You might say that their size plays into it, but why do elementals deal d8's and the golem a d10? You might argue the Tree and Treant do d6's because they are plants, until you see the Twig blight does d4's. And if it is size, why do the medium Mummy's deal 2d6 then 3d6 extra instead of 1d6? Same with the ghoul dealing 2d6? Maybe it is because of undead? But the Vampire does 1d8.
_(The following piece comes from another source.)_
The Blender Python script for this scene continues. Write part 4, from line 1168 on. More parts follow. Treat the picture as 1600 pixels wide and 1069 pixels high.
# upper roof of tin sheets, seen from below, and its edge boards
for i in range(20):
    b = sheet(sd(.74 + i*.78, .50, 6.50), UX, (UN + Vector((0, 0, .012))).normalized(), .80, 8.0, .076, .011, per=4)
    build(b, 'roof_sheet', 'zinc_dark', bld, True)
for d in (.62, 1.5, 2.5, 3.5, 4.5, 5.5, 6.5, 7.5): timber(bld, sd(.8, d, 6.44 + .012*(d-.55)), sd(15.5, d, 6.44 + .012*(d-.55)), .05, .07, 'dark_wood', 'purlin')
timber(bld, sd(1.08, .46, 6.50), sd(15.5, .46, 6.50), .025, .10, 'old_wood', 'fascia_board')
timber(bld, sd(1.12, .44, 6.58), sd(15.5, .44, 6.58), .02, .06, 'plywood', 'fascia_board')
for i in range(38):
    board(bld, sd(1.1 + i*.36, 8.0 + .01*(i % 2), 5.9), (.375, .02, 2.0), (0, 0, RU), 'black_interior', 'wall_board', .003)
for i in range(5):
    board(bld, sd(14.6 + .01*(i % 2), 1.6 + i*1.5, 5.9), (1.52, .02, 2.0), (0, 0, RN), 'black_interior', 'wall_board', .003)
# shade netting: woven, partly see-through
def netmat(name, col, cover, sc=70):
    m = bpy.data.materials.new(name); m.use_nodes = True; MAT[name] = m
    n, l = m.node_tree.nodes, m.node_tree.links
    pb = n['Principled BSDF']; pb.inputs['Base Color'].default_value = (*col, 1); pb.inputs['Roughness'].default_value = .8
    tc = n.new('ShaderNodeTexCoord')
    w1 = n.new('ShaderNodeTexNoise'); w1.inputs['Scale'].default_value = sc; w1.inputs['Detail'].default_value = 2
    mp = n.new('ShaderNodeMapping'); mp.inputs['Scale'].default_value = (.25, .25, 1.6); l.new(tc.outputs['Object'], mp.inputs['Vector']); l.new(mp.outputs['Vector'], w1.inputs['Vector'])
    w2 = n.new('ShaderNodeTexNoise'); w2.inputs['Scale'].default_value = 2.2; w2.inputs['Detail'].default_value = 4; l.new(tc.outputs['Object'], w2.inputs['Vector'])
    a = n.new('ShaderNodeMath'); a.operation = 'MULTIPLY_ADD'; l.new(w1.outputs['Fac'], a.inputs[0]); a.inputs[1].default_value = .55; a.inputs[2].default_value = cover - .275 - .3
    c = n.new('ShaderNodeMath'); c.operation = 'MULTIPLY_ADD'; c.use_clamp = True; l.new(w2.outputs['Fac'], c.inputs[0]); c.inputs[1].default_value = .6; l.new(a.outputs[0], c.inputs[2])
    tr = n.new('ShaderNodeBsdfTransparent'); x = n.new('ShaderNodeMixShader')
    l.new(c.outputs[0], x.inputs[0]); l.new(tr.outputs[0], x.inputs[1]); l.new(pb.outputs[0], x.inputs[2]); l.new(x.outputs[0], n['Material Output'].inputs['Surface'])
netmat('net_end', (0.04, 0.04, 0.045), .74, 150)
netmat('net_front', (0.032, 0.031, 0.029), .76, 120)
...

Or. Maybe. Trying to understand why they picked specific numbers for the damage dice is a little hit or miss, unless they named the attack after a weapon. Because their actual concern was reaching an average, and making sure the nature of the attack was thematic. At a certain point, the why for damage is... because.
 

they are not trying to replicate the bugbear, they are trying to understand how it ended up that way
Those aren't mutually exclusive goals, to be fair. Reverse engineering makes it easier to homebrew variants of existing monsters, as much as building a new one from scratch with comparable powers.
 

Those aren't mutually exclusive goals, to be fair. Reverse engineering makes it easier to homebrew variants of existing monsters, as much as building a new one from scratch with comparable powers.
But to reverse engineer damage and build new ones from scratch knowing what the "Brute" trait is was never necessary. You just need to know how much damage the monster does, that is it.